» **To be done**
List every line in this data where the string "empty" occurs.

» **Stored data**
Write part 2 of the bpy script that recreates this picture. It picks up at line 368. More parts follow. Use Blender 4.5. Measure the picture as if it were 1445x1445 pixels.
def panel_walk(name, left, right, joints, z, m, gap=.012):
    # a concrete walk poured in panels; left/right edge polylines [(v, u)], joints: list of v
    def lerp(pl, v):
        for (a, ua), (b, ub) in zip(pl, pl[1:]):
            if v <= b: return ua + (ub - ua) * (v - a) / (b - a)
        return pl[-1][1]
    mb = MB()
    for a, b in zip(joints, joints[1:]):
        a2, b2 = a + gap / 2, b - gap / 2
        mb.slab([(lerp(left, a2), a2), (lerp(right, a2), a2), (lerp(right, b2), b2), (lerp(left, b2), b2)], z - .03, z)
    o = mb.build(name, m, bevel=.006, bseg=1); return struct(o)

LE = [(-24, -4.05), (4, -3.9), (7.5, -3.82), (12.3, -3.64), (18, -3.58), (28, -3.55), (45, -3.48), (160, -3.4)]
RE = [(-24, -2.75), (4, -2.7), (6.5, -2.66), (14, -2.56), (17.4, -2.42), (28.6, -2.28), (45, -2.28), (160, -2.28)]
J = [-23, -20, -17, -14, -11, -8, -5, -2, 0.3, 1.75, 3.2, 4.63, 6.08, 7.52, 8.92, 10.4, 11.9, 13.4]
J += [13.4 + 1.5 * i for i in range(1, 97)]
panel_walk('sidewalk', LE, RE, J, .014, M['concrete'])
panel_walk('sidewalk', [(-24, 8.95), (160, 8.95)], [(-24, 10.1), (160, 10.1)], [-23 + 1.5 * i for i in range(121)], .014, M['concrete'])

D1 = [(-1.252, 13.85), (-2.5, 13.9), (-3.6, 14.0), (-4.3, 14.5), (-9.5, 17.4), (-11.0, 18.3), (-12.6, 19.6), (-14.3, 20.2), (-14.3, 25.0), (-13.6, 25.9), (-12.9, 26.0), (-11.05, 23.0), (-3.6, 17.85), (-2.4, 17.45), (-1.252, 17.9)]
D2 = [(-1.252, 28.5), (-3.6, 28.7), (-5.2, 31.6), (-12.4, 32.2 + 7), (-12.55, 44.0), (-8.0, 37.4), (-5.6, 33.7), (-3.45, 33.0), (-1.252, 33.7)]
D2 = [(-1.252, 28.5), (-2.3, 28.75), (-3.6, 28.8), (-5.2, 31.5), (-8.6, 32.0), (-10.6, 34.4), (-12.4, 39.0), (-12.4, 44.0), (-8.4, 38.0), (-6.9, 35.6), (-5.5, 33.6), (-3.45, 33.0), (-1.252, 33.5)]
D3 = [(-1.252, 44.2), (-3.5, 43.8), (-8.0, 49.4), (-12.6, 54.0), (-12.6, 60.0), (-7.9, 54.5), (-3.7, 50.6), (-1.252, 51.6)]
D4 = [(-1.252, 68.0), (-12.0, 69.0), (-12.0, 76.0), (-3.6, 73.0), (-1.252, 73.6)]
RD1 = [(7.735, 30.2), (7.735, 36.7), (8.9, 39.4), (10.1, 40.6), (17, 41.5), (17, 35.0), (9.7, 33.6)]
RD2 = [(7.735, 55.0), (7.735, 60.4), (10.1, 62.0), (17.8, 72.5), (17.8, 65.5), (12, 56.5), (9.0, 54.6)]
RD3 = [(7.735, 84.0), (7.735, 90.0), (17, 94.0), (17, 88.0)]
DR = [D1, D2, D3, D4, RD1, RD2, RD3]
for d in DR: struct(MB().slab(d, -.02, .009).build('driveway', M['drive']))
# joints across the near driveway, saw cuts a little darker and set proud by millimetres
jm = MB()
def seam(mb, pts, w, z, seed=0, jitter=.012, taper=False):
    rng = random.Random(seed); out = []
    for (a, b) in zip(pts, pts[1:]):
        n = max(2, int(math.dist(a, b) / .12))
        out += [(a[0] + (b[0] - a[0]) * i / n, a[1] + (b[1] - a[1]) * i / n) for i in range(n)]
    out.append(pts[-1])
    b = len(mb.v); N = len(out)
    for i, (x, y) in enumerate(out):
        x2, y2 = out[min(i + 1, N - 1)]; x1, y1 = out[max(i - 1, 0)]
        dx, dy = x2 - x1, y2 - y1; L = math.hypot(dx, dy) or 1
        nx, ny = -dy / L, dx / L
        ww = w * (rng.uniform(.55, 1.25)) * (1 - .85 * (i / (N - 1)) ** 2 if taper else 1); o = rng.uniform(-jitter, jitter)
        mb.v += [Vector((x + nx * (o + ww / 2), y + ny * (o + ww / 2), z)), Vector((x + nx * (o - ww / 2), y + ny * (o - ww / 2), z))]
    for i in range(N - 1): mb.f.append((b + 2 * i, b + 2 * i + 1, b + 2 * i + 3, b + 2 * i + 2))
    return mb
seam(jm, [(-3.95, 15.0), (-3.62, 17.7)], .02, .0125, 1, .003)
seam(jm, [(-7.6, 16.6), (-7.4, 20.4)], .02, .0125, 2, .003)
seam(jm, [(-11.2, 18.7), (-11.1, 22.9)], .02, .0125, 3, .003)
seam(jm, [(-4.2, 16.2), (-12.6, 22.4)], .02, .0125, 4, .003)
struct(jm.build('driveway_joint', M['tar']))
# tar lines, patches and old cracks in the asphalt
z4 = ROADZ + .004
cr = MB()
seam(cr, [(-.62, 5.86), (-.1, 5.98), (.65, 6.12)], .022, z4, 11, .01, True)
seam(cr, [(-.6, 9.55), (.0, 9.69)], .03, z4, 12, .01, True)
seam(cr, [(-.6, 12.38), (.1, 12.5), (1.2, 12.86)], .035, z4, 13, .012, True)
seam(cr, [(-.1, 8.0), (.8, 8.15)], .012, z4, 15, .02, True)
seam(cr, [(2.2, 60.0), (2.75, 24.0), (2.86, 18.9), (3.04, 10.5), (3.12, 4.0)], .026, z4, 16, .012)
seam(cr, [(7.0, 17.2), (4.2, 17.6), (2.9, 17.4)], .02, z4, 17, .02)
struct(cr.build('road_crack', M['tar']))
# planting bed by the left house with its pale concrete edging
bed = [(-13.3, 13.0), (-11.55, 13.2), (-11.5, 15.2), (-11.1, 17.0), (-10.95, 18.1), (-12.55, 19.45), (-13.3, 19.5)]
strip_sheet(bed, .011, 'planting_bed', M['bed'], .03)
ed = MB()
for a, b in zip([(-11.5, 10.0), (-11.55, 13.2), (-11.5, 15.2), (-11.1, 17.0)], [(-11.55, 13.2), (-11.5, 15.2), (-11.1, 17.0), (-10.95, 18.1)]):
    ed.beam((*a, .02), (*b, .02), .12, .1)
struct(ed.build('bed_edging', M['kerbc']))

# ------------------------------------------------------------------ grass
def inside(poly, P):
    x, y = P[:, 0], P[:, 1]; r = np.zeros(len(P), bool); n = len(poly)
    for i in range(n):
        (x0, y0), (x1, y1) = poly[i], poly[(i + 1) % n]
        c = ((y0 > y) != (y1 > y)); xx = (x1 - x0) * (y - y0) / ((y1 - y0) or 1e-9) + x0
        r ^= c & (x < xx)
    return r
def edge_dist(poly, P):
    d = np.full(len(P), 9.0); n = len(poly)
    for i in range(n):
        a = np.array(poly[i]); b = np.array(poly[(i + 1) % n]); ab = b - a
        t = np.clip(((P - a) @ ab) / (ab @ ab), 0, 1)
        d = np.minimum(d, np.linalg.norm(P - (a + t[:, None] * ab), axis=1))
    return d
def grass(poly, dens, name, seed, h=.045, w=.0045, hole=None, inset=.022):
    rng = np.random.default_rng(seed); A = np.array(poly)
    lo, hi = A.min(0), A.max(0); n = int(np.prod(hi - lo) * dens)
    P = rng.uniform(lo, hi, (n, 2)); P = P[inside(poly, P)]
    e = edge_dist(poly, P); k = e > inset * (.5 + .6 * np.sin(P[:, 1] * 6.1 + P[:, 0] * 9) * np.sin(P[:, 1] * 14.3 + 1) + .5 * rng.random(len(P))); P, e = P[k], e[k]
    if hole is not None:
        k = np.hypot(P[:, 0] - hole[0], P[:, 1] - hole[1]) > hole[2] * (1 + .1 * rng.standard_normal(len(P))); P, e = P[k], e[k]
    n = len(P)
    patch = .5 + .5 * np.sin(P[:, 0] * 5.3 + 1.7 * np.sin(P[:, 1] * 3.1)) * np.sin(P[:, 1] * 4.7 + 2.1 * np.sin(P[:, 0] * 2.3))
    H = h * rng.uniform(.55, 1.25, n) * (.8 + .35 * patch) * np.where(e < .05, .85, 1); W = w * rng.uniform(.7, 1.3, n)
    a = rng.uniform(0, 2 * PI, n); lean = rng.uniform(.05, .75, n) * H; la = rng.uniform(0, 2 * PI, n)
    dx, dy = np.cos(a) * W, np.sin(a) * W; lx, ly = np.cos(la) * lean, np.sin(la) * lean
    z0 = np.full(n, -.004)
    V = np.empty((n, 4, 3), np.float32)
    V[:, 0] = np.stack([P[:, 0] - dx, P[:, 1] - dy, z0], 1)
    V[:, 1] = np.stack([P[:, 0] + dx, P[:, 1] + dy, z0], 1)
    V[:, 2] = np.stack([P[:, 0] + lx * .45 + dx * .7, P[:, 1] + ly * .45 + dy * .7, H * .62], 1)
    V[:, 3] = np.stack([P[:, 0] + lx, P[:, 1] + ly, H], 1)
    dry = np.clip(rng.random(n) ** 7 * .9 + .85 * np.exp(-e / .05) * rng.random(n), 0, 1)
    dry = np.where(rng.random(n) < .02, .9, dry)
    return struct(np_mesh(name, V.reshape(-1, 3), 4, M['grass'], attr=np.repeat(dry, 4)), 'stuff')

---

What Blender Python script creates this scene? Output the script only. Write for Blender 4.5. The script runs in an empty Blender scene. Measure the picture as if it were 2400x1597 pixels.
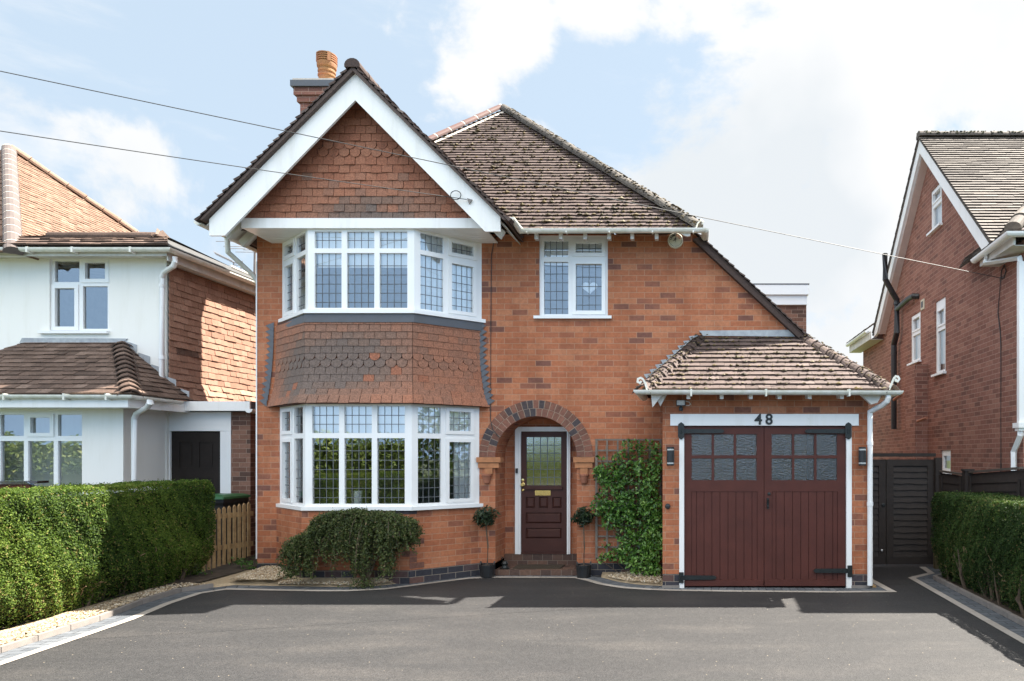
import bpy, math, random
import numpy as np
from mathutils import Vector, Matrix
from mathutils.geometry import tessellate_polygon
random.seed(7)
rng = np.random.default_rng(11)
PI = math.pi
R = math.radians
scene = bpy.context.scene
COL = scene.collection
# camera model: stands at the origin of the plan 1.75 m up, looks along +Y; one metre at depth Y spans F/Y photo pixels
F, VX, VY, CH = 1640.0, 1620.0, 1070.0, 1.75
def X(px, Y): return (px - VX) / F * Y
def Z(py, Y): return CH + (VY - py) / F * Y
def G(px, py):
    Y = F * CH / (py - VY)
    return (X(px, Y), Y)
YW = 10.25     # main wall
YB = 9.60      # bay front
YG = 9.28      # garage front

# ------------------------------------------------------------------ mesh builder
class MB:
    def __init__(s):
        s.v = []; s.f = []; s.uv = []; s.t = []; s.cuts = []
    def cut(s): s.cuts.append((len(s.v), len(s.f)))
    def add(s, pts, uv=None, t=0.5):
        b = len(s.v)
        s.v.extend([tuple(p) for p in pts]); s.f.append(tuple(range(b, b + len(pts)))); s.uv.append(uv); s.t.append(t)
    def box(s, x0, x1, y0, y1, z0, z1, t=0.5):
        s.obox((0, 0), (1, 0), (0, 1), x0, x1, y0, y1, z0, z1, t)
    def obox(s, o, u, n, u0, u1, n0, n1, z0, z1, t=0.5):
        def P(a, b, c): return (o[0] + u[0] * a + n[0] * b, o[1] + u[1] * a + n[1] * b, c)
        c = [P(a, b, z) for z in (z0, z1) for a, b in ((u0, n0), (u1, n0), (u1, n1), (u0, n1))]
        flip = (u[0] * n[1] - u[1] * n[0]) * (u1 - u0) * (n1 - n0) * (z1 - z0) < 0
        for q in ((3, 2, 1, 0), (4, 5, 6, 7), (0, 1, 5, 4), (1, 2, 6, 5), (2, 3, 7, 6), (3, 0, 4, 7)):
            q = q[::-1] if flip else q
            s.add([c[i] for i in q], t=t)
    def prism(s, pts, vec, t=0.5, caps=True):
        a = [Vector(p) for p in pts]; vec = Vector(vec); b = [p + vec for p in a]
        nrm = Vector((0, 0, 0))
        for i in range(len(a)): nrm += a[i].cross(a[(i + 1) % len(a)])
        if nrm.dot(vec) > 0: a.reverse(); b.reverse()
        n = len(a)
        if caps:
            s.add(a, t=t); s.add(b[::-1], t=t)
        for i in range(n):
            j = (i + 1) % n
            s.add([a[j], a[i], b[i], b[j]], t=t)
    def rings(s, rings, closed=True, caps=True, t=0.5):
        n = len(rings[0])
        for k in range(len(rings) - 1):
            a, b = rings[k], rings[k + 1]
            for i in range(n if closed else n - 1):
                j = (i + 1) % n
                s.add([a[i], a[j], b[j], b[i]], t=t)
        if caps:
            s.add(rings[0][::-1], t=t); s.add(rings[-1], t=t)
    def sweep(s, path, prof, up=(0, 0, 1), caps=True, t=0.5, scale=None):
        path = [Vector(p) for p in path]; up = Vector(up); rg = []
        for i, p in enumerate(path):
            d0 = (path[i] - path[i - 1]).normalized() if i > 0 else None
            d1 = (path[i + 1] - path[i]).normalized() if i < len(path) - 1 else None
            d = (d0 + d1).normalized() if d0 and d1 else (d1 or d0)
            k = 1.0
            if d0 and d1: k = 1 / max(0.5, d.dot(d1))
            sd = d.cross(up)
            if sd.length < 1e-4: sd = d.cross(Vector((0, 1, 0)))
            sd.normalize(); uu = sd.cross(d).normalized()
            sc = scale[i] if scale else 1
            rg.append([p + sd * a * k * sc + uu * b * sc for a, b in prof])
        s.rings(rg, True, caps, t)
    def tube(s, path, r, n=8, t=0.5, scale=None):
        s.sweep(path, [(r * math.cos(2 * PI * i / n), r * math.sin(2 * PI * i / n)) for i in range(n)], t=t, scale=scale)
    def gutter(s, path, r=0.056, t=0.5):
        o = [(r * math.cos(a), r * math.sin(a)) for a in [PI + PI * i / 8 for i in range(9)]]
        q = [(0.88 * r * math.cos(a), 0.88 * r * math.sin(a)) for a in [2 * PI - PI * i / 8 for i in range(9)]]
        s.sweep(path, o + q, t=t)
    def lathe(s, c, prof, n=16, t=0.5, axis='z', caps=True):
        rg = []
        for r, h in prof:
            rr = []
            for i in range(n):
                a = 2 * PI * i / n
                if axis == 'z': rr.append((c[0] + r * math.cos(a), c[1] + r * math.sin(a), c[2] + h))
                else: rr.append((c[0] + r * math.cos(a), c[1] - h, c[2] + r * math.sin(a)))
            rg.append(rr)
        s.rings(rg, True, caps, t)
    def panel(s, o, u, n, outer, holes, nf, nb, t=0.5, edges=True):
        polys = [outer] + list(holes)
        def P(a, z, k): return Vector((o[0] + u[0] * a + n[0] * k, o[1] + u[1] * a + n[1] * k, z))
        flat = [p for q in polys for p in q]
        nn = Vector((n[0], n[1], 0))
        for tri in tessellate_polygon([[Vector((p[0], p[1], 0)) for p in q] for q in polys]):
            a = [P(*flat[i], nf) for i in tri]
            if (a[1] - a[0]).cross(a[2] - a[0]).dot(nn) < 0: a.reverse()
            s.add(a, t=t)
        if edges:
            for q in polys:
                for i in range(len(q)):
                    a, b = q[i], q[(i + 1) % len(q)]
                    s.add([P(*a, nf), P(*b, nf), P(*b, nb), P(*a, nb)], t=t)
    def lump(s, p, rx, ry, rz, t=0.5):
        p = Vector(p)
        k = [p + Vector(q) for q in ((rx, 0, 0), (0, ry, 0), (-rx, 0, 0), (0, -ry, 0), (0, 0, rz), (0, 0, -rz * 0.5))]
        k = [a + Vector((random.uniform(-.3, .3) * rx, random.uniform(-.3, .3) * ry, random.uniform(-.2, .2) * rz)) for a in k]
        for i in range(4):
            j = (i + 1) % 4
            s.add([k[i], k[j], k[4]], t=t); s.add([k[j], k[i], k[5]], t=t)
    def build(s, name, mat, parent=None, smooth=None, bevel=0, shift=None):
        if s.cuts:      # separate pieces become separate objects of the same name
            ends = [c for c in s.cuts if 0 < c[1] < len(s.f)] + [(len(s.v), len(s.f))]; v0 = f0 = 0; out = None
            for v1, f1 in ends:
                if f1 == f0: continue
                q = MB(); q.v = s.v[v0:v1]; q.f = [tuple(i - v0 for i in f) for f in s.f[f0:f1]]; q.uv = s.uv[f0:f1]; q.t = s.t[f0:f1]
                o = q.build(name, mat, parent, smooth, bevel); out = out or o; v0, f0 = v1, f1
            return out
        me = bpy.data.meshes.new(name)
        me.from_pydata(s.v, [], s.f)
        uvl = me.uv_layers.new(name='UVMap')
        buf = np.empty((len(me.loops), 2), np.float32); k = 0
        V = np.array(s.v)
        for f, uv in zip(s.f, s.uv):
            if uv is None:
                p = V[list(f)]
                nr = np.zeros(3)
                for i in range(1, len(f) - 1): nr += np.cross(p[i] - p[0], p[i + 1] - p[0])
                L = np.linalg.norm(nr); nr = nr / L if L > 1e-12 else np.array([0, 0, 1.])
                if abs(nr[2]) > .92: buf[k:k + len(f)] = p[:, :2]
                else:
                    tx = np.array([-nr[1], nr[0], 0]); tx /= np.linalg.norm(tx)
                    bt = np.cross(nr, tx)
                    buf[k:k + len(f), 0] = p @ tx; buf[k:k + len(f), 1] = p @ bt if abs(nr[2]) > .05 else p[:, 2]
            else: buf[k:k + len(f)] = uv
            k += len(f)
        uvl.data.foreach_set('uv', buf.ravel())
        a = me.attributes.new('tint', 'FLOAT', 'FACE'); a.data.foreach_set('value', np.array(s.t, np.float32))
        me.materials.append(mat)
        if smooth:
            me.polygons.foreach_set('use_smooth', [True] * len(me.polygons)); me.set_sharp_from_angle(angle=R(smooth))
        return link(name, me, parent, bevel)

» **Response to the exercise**
    V = np.empty((n, 4, 3), np.float32)
What Blender Python script creates this scene? Output the script only. Write for Blender 4.5. The script runs in an empty Blender scene. Measure the picture as if it were 2400x1597 pixels.
        buf = np.empty((len(me.loops), 2), np.float32); k = 0